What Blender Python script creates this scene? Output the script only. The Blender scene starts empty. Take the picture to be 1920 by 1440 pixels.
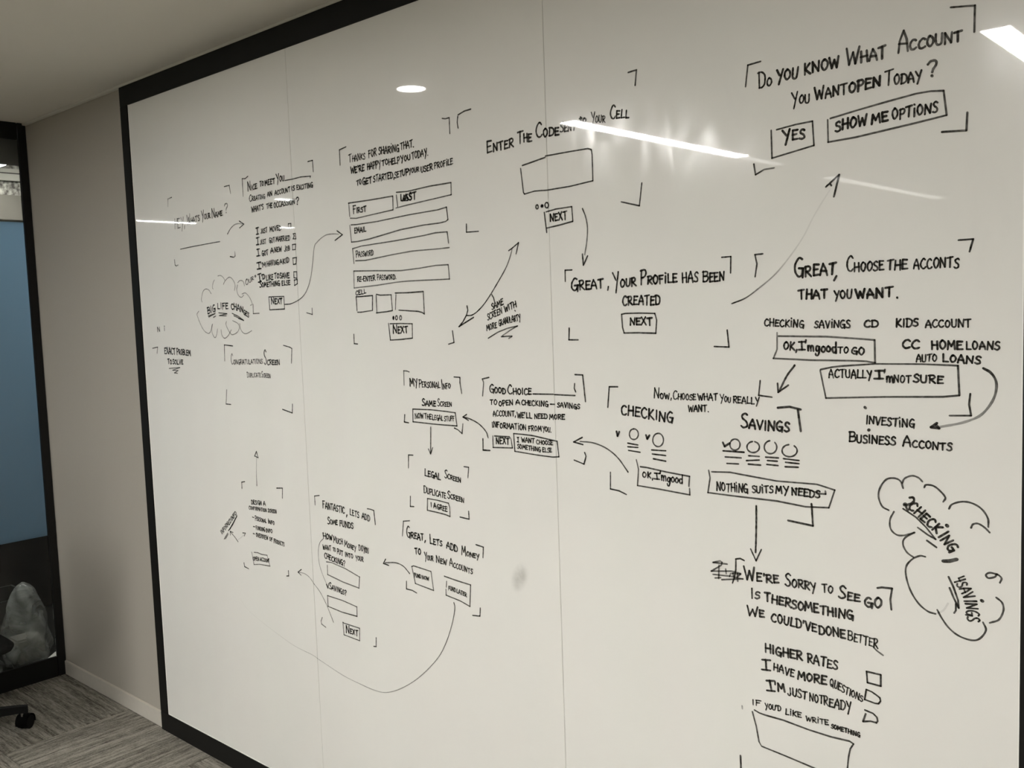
import bpy, bmesh, math, random
import numpy as np
from mathutils import Vector, Matrix
random.seed(7)
PI = math.pi
scn = bpy.context.scene
COL = scn.collection

# ---------------------------------------------------------------- camera, world, exposure
F_PX = 1746.16
CAM = Vector((4.68160, -1.82715, 1.73650))
RIGHT = Vector((0.74566299, 0.66542012, -0.03468086))
DOWN = Vector((0.02923925, -0.08467441, -0.99597957))
FWD = Vector((-0.66568143, 0.74165107, -0.08259496))
cd = bpy.data.cameras.new('camera'); cam = bpy.data.objects.new('camera', cd); COL.objects.link(cam)
cd.sensor_width = 36.0; cd.lens = F_PX / 1920 * 36; cd.clip_start = 0.05; cd.clip_end = 60
m = Matrix.Identity(4)
for i, v in enumerate((RIGHT, -DOWN, -FWD)):
    for r in range(3): m[r][i] = v[r]
m.translation = CAM
cam.matrix_world = m
scn.camera = cam
scn.view_settings.view_transform = 'Standard'
scn.view_settings.look = 'None'
scn.view_settings.gamma = 1
scn.view_settings.use_curve_mapping = False
scn.view_settings.exposure = EXPOSURE = 0.0
w = bpy.data.worlds.new('world'); scn.world = w; w.use_nodes = True
w.node_tree.nodes['Background'].inputs[0].default_value = (0.05, 0.05, 0.045, 1)
w.node_tree.nodes['Background'].inputs[1].default_value = 1.0

H = 2.678            # ceiling height
BX0, BX1 = 0.978, 4.319   # outer frame of the board
PX0, PW = 1.038, 1.0736   # first panel edge, panel width
LAMP = 127.0

# ---------------------------------------------------------------- materials
def mat(name, col=(.5,.5,.5), rough=.5, metal=0.0, spec=.5, emit=None, estr=0):
    M = bpy.data.materials.new(name); M.use_nodes = True
    b = M.node_tree.nodes['Principled BSDF']
    b.inputs['Base Color'].default_value = (*col, 1); b.inputs['Roughness'].default_value = rough
    b.inputs['Metallic'].default_value = metal; b.inputs['Specular IOR Level'].default_value = spec
    if emit:
        b.inputs['Emission Color'].default_value = (*emit, 1); b.inputs['Emission Strength'].default_value = estr
    return M
def N(M, t, **k):
    n = M.node_tree.nodes.new(t)
    for a, v in k.items():
        if a.startswith('i_'):
            key = a[2:].replace('_', ' ')
            n.inputs[key].default_value = v
        else: setattr(n, a, v)
    return n
def L(M, a, b): M.node_tree.links.new(a, b)
def noisy(M, scale, amount, c1, c2, bump=0.0, coord='Object', stretch=(1,1,1), detail=5):
    """mottle the base colour between c1 and c2 and add a little relief"""
    b = M.node_tree.nodes['Principled BSDF']
    tc = N(M, 'ShaderNodeTexCoord'); mp = N(M, 'ShaderNodeMapping'); mp.inputs['Scale'].default_value = stretch
    nz = N(M, 'ShaderNodeTexNoise', i_Scale=scale, i_Detail=detail)
    L(M, tc.outputs[coord], mp.inputs[0]); L(M, mp.outputs[0], nz.inputs['Vector'])
    cr = N(M, 'ShaderNodeValToRGB')
    cr.color_ramp.elements[0].position = .5-amount/2; cr.color_ramp.elements[1].position = .5+amount/2
    cr.color_ramp.elements[0].color = (*c1, 1); cr.color_ramp.elements[1].color = (*c2, 1)
    L(M, nz.outputs['Fac'], cr.inputs[0]); L(M, cr.outputs[0], b.inputs['Base Color'])
    if bump:
        bp = N(M, 'ShaderNodeBump', i_Strength=bump, i_Distance=.002)
        L(M, nz.outputs['Fac'], bp.inputs['Height']); L(M, bp.outputs[0], b.inputs['Normal'])
    return M

M_wall = noisy(mat('wall_paint', rough=.7, spec=.3), 300, .8, (.375,.35,.305), (.40,.375,.325), .15)
M_ceil = noisy(mat('ceiling_paint', rough=.85, spec=.2), 260, .8, (.70,.67,.60), (.73,.70,.63), .1)
M_trimw = mat('light_trim', (.62,.60,.53), .4)
M_base = noisy(mat('baseboard_vinyl', rough=.45), 40, .6, (.52,.49,.44), (.56,.53,.47))
M_black = noisy(mat('black_frame_paint', rough=.6, spec=.2), 900, .6, (.006,.006,.0055), (.0095,.009,.008))
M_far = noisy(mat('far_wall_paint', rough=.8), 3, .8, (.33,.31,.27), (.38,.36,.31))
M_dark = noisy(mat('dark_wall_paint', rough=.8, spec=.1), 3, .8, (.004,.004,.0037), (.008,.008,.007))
M_beige = noisy(mat('beige_beam_paint', rough=.7), 8, .8, (.17,.157,.13), (.20,.187,.157))
M_cream = noisy(mat('cream_beam_paint', rough=.6), 8, .8, (.62,.60,.52), (.72,.70,.62))
M_speck = noisy(mat('sprayed_insulation', rough=.95), 26, .3, (.10,.09,.08), (.62,.60,.53), .5, detail=8)
M_plastic = noisy(mat('black_plastic', rough=.6, spec=.08), 400, .5, (.005,.005,.005), (.009,.009,.0085))
M_fabric = noisy(mat('black_fabric', rough=.9, spec=.15), 700, .6, (.008,.008,.008), (.018,.018,.017), .4)
M_chrome = mat('chrome', (.6,.6,.6), .15, 1.0)
M_paper = noisy(mat('white_paper', rough=.8), 30, .6, (.55,.54,.5), (.7,.69,.64))
M_dash = mat('dark_joint', (.05,.045,.04), .8)

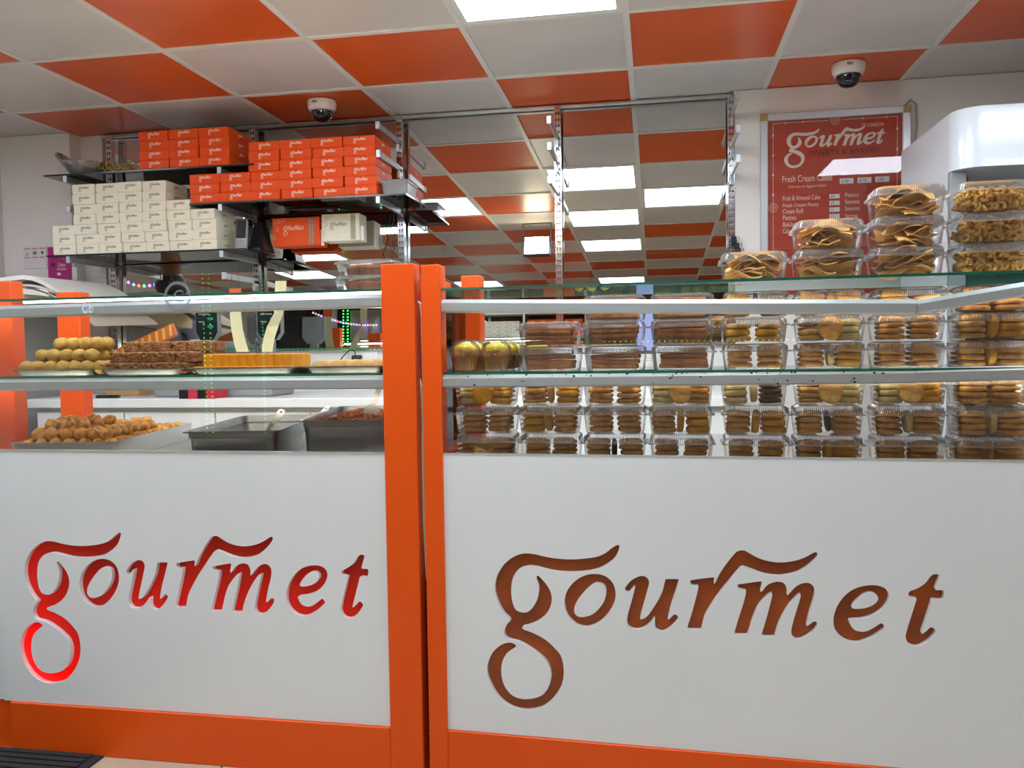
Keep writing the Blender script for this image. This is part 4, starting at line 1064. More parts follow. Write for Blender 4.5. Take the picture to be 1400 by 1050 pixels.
#####
### To do
Transcribe, from the records above, the first line and every line after it up to and including the line with "COL = scn.collection"; omit pictures.

### Reply
What Blender Python script creates this scene? Output the script only. The Blender scene starts empty. Take the picture to be 1920 by 1440 pixels.
import bpy, bmesh, math, random
import numpy as np
from mathutils import Vector, Matrix
random.seed(7)
PI = math.pi
scn = bpy.context.scene
COL = scn.collection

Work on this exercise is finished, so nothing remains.